High View Cemetery and my mother’s birthday

Today would have been my mother’s 80th birthday, and it seems fitting that I start my family history blog with one of my most cherished memories of her.

High View Cemetery, Ione, Oregon

Several years ago I went for a drive with my parents and brother and ended up in Ione, Oregon, where my mother grew up. We drove to the cemetery to ‘visit’ her parents, grandparents, siblings, and countless aunts, uncles, and cousins. Most of them were gone before I was born, and I have sketchy memories, if any, of the ones who weren’t.

At that point in my life I viewed genealogy as nothing more than an exercise in filling in names and dates on a chart; I didn’t think dead people who lived ordinary and unremarkable lives were particularly interesting. An hour later, I looked at the world in a completely different way.

As we walked through the cemetery, my mother introduced me to her family:

“This is my grandfather. He played fiddle at all the local dances.” (Charles Henry Botts, 1873-1944)

“This is my aunt Mary Ann. They ruled her death a suicide, but the family never believed it.” (Mary Ann Botts Griffin, 1896-1951)

“This is my brother Mike. He was killed in a motorcycle crash, but I think he knew he was going to die.” Delbert Botts, (1928-1954)

“This is my cousin Doogie. ‘Car accident.’ I’d love to know what really happened there.” (Charles Dugan (1937-1959)

And on it went.

Everybody has a story, and there is something remarkable in even the most ordinary lives. That walk with my mother is where my interest in genealogy started, and it made me want to collect (and share) as many of these remarkable stories as I can.

All families have myths and each myth seems to have, for lack of a better explanation, an elasticity factor. There is some semblance of truth to many of them–by all accounts, great-aunt Mary Ann had a volatile marriage, and it’s not much of a stretch to believe that she died in a drunken family brawl and not as the result of a self-inflicted gunshot wound. Other stories are stretched to the limit, and an illegitimate child becomes the offspring of a famous movie star, or a simple car accident becomes a conspiracy.

Most family histories – mine included – are filled with people who were not notable. Most of us don’t have an Einstein or a Rockefeller. We have a lot of ordinary people who lived ordinary lives, and the myths we share make them bigger than the lives they led. I love the “big” stories; they always leave me wondering why this is the story that the family has chosen to remember about a specific person. But I love the “ordinary” stories as well, because they are the ones that represent who we are and where we came from.

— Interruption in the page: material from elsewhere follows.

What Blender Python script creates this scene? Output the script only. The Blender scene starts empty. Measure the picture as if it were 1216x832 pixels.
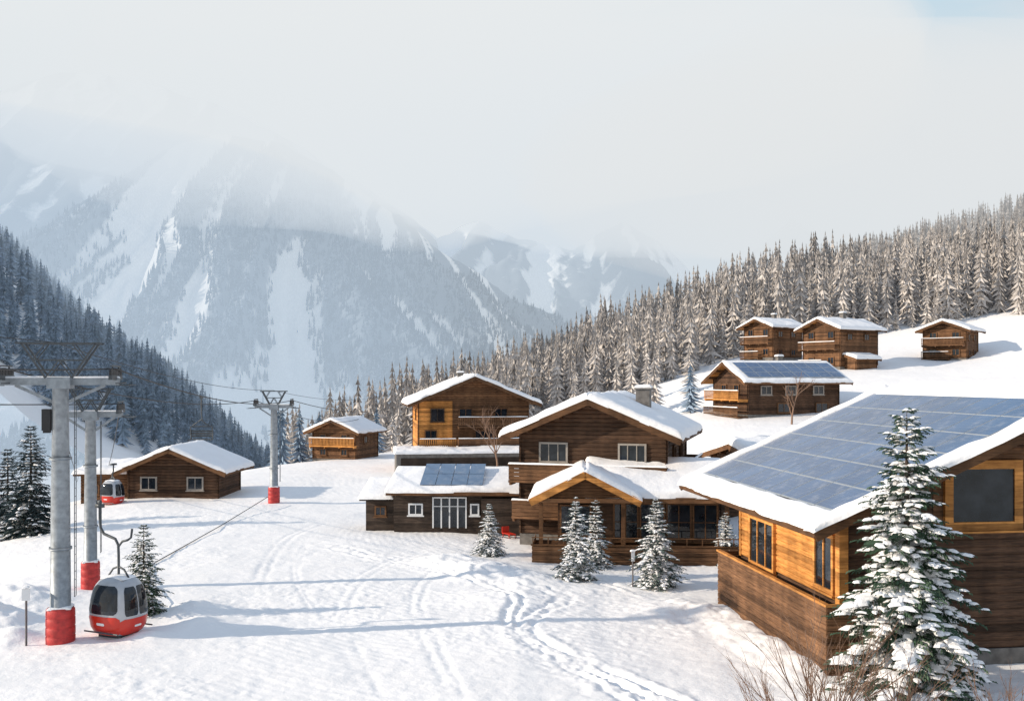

There are 620 graves in High View Cemetery, more than twice the number of living people in Ione. And I have people in a lot of cemeteries across the country. That’s a lot of stories.

One thought on “High View Cemetery and my mother’s birthday

  1. I love your story. Mary Ann Botts Griffin is my maternal Grandmother. My Mother was Mary’s youngest daughter Elizabeth (Betty) Jane Griffin. I never knew my Grandmother. I know my oldest half Brother Ted and her were very close and he adored her before she passed from suicide when he was 5. Or whatever happened. Mary Ann frequents my thoughts and I wish I knew more of her. Thank you for your story.